National Oceanic and
Atmospheric Administration
United States Department of Commerce


 

FY 1998

Variability of ΔpCO2 in the subarctic north Pacific. A comparison of results from four expeditions

Murphy, P.P., D.E. Harrison, R.A. Feely, T. Takahashi, R.F. Weiss, and R.H. Gammon

Tellus, 50B(2), 185–204, doi: 10.1034/j.1600-0889.1998.t01-1-00006.x (1998)

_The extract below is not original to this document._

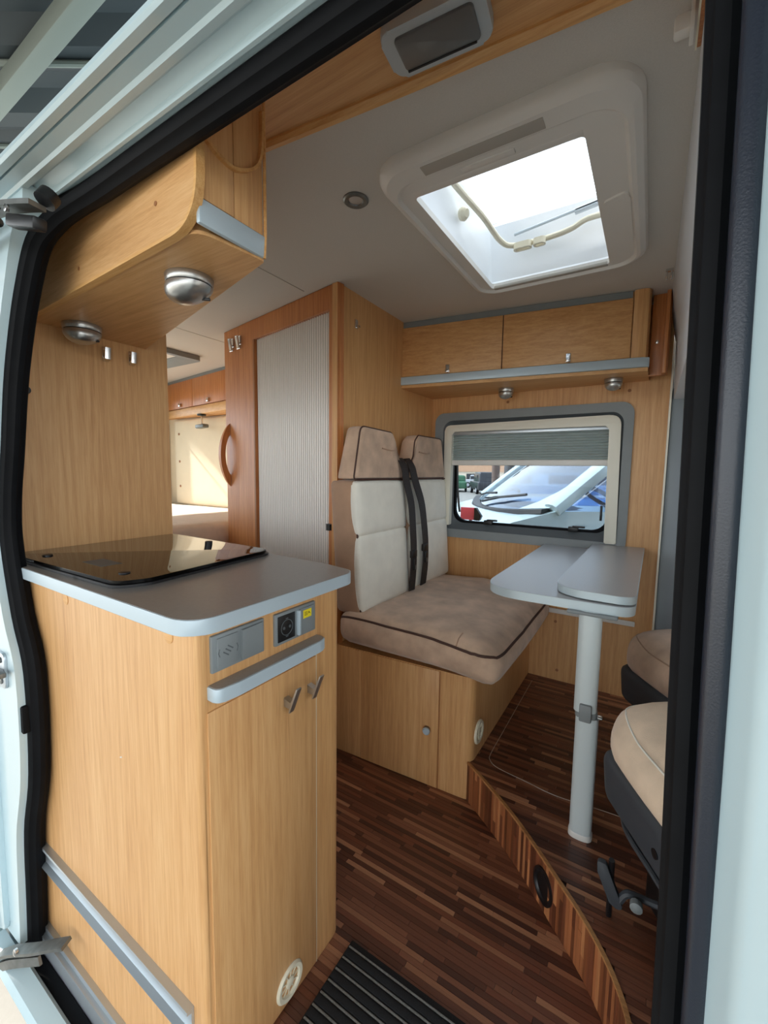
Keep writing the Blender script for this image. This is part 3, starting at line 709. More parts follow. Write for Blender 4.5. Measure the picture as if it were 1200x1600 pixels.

Time-space variability of surface seawater pCO2 is examined over the region (150°W-180°, 46°N-50°N) of the subarctic North Pacific where large meridional gradients of temperature and nutrient concentrations exist. The data were collected during four trans-Pacific expeditions in three different years (1985-1987), but within the same 30-day period of the year (August-September). Systematic measurement differences between the four data sets are estimated as <10 µatm. The inter-expedition comparison suggests that surface seawater pCO2 in the study area is quite variable, with mean differences of up to 25 µatm and local differences up to 60 µatm. Spatial and interannual variability of surface seawater pCO2 were found to contribute significant uncertainty to estimates of the mean ΔpCO2 for the study area. Fluxes were calculated using ΔpCO2 values from the four expeditions combined with gas exchange coefficients calculated from four different wind fields giving a range of -0.94 to +4.1 mmol CO2 m–2 d–1. The range of fluxes from the study area is scaled to a larger area of the North Pacific to address how this variability can translate into uncertainties in basin-wide carbon air-sea exchange fluxes.